— Begin —
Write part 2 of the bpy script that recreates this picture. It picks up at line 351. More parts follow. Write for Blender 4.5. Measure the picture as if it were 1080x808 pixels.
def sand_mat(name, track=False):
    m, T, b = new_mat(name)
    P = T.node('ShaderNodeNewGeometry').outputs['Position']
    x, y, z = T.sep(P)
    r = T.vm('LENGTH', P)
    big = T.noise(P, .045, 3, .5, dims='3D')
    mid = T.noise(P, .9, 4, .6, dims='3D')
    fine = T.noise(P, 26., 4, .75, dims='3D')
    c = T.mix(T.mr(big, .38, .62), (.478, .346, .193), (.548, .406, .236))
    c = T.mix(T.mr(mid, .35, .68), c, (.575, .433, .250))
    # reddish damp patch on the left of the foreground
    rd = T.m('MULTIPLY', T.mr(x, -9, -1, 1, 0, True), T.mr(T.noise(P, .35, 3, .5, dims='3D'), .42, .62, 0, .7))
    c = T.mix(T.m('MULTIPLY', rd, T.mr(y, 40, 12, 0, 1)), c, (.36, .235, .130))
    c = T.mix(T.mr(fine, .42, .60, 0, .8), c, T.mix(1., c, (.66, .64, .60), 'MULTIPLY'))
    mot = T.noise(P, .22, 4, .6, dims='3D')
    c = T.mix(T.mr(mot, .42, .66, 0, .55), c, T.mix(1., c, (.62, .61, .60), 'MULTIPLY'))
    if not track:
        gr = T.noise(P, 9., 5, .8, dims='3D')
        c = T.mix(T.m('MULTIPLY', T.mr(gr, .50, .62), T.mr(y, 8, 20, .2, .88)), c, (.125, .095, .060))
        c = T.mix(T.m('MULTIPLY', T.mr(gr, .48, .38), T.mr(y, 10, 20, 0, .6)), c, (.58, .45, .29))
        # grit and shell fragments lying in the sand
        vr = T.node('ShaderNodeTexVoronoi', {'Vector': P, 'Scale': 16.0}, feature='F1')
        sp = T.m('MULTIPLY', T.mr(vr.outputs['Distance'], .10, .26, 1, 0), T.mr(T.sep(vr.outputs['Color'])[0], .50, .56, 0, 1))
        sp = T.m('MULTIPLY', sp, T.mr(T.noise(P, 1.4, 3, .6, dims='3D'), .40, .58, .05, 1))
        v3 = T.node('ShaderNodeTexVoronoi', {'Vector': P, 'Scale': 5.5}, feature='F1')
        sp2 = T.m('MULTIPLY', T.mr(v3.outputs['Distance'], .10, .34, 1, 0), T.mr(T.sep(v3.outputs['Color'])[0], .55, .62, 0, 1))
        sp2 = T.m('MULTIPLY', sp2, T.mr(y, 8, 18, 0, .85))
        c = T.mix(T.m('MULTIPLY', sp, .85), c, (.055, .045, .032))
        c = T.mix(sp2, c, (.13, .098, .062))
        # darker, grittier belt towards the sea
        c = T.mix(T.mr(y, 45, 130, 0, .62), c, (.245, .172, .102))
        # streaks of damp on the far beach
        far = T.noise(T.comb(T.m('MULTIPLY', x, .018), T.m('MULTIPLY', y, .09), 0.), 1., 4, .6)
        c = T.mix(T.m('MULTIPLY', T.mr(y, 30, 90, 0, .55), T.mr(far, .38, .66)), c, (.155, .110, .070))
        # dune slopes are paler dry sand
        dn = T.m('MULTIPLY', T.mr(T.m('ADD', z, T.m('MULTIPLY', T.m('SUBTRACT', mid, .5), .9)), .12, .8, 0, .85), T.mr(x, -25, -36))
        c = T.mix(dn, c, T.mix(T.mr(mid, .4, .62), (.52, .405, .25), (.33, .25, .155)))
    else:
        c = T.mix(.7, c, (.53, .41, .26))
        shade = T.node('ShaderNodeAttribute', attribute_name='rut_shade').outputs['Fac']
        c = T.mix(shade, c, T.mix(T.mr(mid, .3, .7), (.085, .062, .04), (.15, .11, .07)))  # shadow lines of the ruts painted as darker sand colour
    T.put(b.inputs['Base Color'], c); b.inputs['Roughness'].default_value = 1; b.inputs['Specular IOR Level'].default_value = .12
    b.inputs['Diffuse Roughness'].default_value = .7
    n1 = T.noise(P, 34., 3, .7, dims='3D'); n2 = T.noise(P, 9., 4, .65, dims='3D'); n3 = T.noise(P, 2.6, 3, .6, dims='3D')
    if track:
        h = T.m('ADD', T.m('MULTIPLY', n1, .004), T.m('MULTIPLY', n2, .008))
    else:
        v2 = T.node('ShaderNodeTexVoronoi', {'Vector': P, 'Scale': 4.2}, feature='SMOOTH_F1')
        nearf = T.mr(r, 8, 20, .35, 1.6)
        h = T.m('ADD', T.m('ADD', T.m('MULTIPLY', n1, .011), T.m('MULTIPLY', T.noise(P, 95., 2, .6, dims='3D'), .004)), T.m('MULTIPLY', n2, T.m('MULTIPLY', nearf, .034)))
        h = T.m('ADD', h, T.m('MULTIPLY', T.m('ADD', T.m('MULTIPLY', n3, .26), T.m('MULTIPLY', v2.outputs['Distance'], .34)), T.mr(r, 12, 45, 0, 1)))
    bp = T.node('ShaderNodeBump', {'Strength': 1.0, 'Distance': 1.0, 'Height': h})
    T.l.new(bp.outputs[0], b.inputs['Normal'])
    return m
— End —
**AIM OF THE TASK**
Give the complete listing a second time, exactly as it reads.

**WRITTEN REPLY**
Write part 2 of the bpy script that recreates this picture. It picks up at line 351. More parts follow. Write for Blender 4.5. Measure the picture as if it were 1080x808 pixels.
def sand_mat(name, track=False):
    m, T, b = new_mat(name)
    P = T.node('ShaderNodeNewGeometry').outputs['Position']
    x, y, z = T.sep(P)
    r = T.vm('LENGTH', P)
    big = T.noise(P, .045, 3, .5, dims='3D')
    mid = T.noise(P, .9, 4, .6, dims='3D')
    fine = T.noise(P, 26., 4, .75, dims='3D')
    c = T.mix(T.mr(big, .38, .62), (.478, .346, .193), (.548, .406, .236))
    c = T.mix(T.mr(mid, .35, .68), c, (.575, .433, .250))
    # reddish damp patch on the left of the foreground
    rd = T.m('MULTIPLY', T.mr(x, -9, -1, 1, 0, True), T.mr(T.noise(P, .35, 3, .5, dims='3D'), .42, .62, 0, .7))
    c = T.mix(T.m('MULTIPLY', rd, T.mr(y, 40, 12, 0, 1)), c, (.36, .235, .130))
    c = T.mix(T.mr(fine, .42, .60, 0, .8), c, T.mix(1., c, (.66, .64, .60), 'MULTIPLY'))
    mot = T.noise(P, .22, 4, .6, dims='3D')
    c = T.mix(T.mr(mot, .42, .66, 0, .55), c, T.mix(1., c, (.62, .61, .60), 'MULTIPLY'))
    if not track:
        gr = T.noise(P, 9., 5, .8, dims='3D')
        c = T.mix(T.m('MULTIPLY', T.mr(gr, .50, .62), T.mr(y, 8, 20, .2, .88)), c, (.125, .095, .060))
        c = T.mix(T.m('MULTIPLY', T.mr(gr, .48, .38), T.mr(y, 10, 20, 0, .6)), c, (.58, .45, .29))
        # grit and shell fragments lying in the sand
        vr = T.node('ShaderNodeTexVoronoi', {'Vector': P, 'Scale': 16.0}, feature='F1')
        sp = T.m('MULTIPLY', T.mr(vr.outputs['Distance'], .10, .26, 1, 0), T.mr(T.sep(vr.outputs['Color'])[0], .50, .56, 0, 1))
        sp = T.m('MULTIPLY', sp, T.mr(T.noise(P, 1.4, 3, .6, dims='3D'), .40, .58, .05, 1))
        v3 = T.node('ShaderNodeTexVoronoi', {'Vector': P, 'Scale': 5.5}, feature='F1')
        sp2 = T.m('MULTIPLY', T.mr(v3.outputs['Distance'], .10, .34, 1, 0), T.mr(T.sep(v3.outputs['Color'])[0], .55, .62, 0, 1))
        sp2 = T.m('MULTIPLY', sp2, T.mr(y, 8, 18, 0, .85))
        c = T.mix(T.m('MULTIPLY', sp, .85), c, (.055, .045, .032))
        c = T.mix(sp2, c, (.13, .098, .062))
        # darker, grittier belt towards the sea
        c = T.mix(T.mr(y, 45, 130, 0, .62), c, (.245, .172, .102))
        # streaks of damp on the far beach
        far = T.noise(T.comb(T.m('MULTIPLY', x, .018), T.m('MULTIPLY', y, .09), 0.), 1., 4, .6)
        c = T.mix(T.m('MULTIPLY', T.mr(y, 30, 90, 0, .55), T.mr(far, .38, .66)), c, (.155, .110, .070))
        # dune slopes are paler dry sand
        dn = T.m('MULTIPLY', T.mr(T.m('ADD', z, T.m('MULTIPLY', T.m('SUBTRACT', mid, .5), .9)), .12, .8, 0, .85), T.mr(x, -25, -36))
        c = T.mix(dn, c, T.mix(T.mr(mid, .4, .62), (.52, .405, .25), (.33, .25, .155)))
    else:
        c = T.mix(.7, c, (.53, .41, .26))
        shade = T.node('ShaderNodeAttribute', attribute_name='rut_shade').outputs['Fac']
        c = T.mix(shade, c, T.mix(T.mr(mid, .3, .7), (.085, .062, .04), (.15, .11, .07)))  # shadow lines of the ruts painted as darker sand colour
    T.put(b.inputs['Base Color'], c); b.inputs['Roughness'].default_value = 1; b.inputs['Specular IOR Level'].default_value = .12
    b.inputs['Diffuse Roughness'].default_value = .7
    n1 = T.noise(P, 34., 3, .7, dims='3D'); n2 = T.noise(P, 9., 4, .65, dims='3D'); n3 = T.noise(P, 2.6, 3, .6, dims='3D')
    if track:
        h = T.m('ADD', T.m('MULTIPLY', n1, .004), T.m('MULTIPLY', n2, .008))
    else:
        v2 = T.node('ShaderNodeTexVoronoi', {'Vector': P, 'Scale': 4.2}, feature='SMOOTH_F1')
        nearf = T.mr(r, 8, 20, .35, 1.6)
        h = T.m('ADD', T.m('ADD', T.m('MULTIPLY', n1, .011), T.m('MULTIPLY', T.noise(P, 95., 2, .6, dims='3D'), .004)), T.m('MULTIPLY', n2, T.m('MULTIPLY', nearf, .034)))
        h = T.m('ADD', h, T.m('MULTIPLY', T.m('ADD', T.m('MULTIPLY', n3, .26), T.m('MULTIPLY', v2.outputs['Distance'], .34)), T.mr(r, 12, 45, 0, 1)))
    bp = T.node('ShaderNodeBump', {'Strength': 1.0, 'Distance': 1.0, 'Height': h})
    T.l.new(bp.outputs[0], b.inputs['Normal'])
    return m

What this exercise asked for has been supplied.